No mesmo bairro, no Centro Histórico, outro comércio mudou em função da nova realidade. No Minimercado Andradas, um freezer horizontal e uma fita de isolamento bloqueiam a entrada. Cartazes na fachada alertam para que os clientes mantenham distância uns dos outros e sejam rápidos na hora de pedir. Os microempresários Clarice Maria dos Santos, 53 anos, e Francisco Giocondo dos Santos, 57 anos, com a ajuda dos filhos, movimentam-se entre as prateleiras para pegar os produtos solicitados e os entregam no novo balcão improvisado, sempre usando luvas — os pares são trocados diversas vezes ao dia. Há álcool gel à disposição de todos. Calculadora, máquinas para pagamento com cartão e superfícies são desinfetadas a intervalos de poucos minutos.

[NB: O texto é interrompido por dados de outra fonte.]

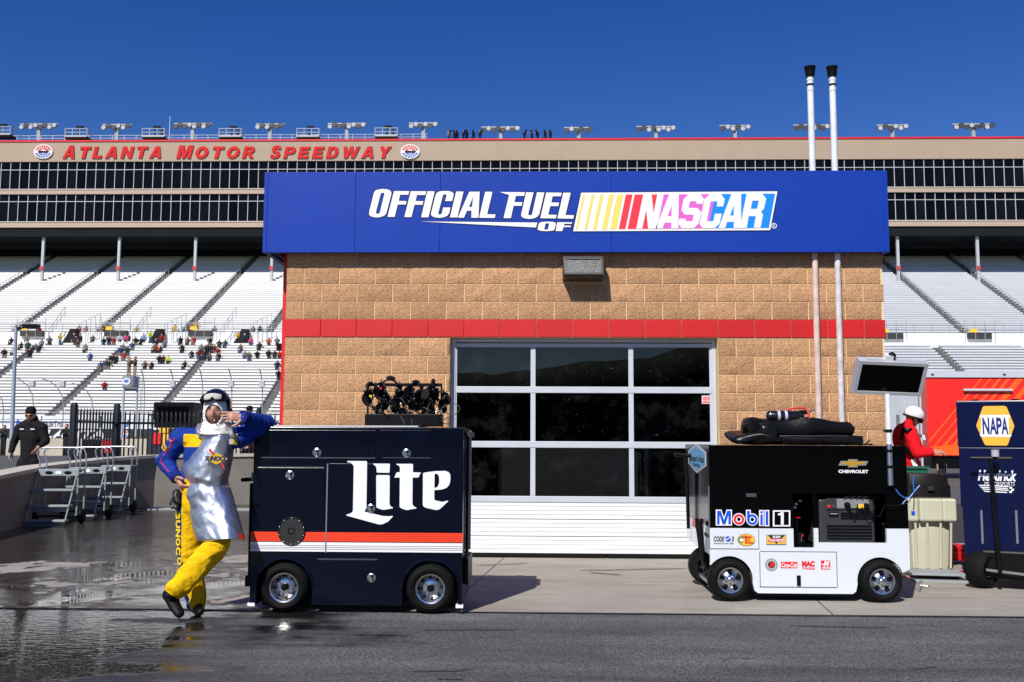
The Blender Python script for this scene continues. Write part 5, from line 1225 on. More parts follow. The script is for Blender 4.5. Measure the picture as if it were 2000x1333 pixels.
a, c = ZV([(380,295),(768,255)]); obj('lettering', textmesh('CHEVROLET', vwhite, a[0], c[0], a[1], c[1], yA, .0016, bold=.05), bc)
# hexagon sign on the left end (facing -X) and small logos
def endp(py_, zc): return (py_, zc)
hz = BP(1360,890)[1]-.005
def endprism(loop, x, m, name, parent=bc): return MB().prism([loop], x-.0018, x, ax='x').build(name, m, parent)
hx = endprism([(.15,hz+.03),(.15,hz-.085),(.65,hz-.16),(1.15,hz-.085),(1.15,hz+.03),(.65,hz+.10)], b0+.0022, M('hex_outline', (.6,.65,.7), .5), 'hexagon_sign')
endprism([(.19,hz+.02),(.19,hz-.075),(.65,hz-.142),(1.11,hz-.075),(1.11,hz+.02),(.65,hz+.082)], b0+.0002, M('hex_blue', lin(110,170,210), .5), 'hexagon_face', hx)
me = textmesh('Stewart-Haas', ink, 0, .86, hz-.06, hz+.0, 0, .002, shear=.2)
for v in me.vertices: v.co = (b0-.0018+v.co.y, .1+.98-v.co.x, v.co.z)
obj('lettering', me, hx)
me = textmesh('Racing', ink, 0, .38, hz-.11, hz-.07, 0, .002, shear=.2)
for v in me.vertices: v.co = (b0-.0018+v.co.y, .84-v.co.x, v.co.z)
obj('lettering', me, hx)
for (s, y0, y1, z0, z1, m) in (('MAC',.62,.82,.52,.58,redv),('HAAS',.36,.54,.52,.58,redv),('CHEVROLET',.08,.3,.50,.53,ink),('JJ',.86,.98,.52,.60,redv)):
    me = textmesh(s, m, 0, y1-y0, z0, z1, 0, .002, bold=.04)
    for v in me.vertices: v.co = (b0+.0035+v.co.y, y1-v.co.x, v.co.z)
    obj('lettering', me, bc)
# --- generator in the right bay
gz1 = BP(1600,966)[1]
gen = thing('generator', 'dark grey portable generator with red button in the cart bay', 'generator', ((gx0+gx1)/2+CXo, YC, nz0-.0))
gw = (BP(1712,1000)[0]-BP(1602,1000)[0])/2; gc = (BP(1712,1000)[0]+BP(1602,1000)[0])/2-(gx0+gx1)/2
gh = BP(1600,975)[1]-nz0
genm = M('generator_grey', (.030,.031,.032), .5, var=.15, vs=20)
MB().box(gc-gw, gc+gw, .045, .42, .002, gh).build('casing', genm, gen, bevel=.02)
zg = lambda py: BP(1600, py)[1]-nz0
xg = lambda px: BP(px, 1000)[0]-(gx0+gx1)/2
for y in (1028,1034.2,1040.4,1046.6,1052.8): MB().box(xg(1617),xg(1705),.036,.046,zg(y+1.4),zg(y-1.4)).build('vent_slot', black, gen)
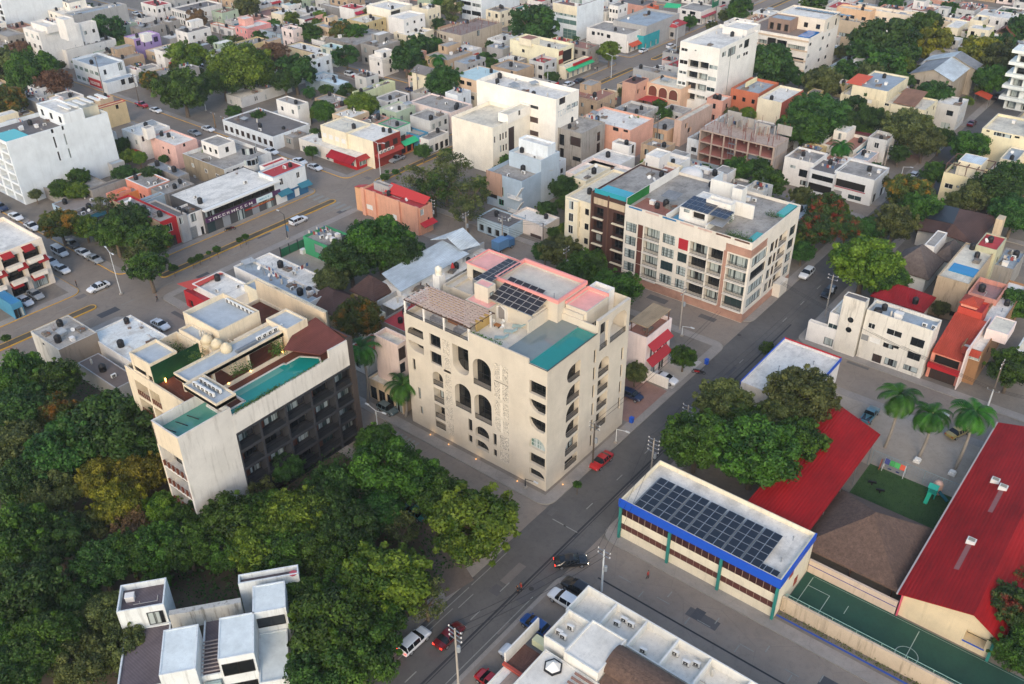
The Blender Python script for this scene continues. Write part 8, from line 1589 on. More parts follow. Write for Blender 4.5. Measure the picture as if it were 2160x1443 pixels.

— Para poder ficar com o mercado aberto, tinha que ser assim. Chegaria a hora em que teríamos que pedir para as pessoas não entrarem. Fizemos isso para não haver aglomeração aqui dentro e também por conta da nossa saúde, para preservar nossa família — relata Clarice, que contabiliza diminuição nas transações dia a dia. — Mas as pessoas estão bem conscientes, compreensivas — conforma-se.

Enquanto parte dos pequenos comerciantes se adapta, tentando proporcionar facilidades e segurança, outros resolveram cortar benefícios ou, pelo menos, não abrir brecha a concessões. No Menino Deus, um minimercado localizado no térreo de um prédio residencial segue cobrando uma taxa de R$ 15 para levar as compras aos vizinhos dos andares acima. No Belém Velho, a manicure Mônica Raquel da Rosa, 37 anos, conta estar quase sem comida na despensa, enquanto observa os preços subindo. O sistema de venda em caderninho, ao qual estava habituada, foi suspenso em diversos locais. "Não vendemos fiado", avisa um cartaz em um armazém.

— Aqui, a maioria das pessoas comprava no caderno nessas vendinhas familiares. Acho que o comércio está indo na contramão da real situação da população — lamenta Mônica.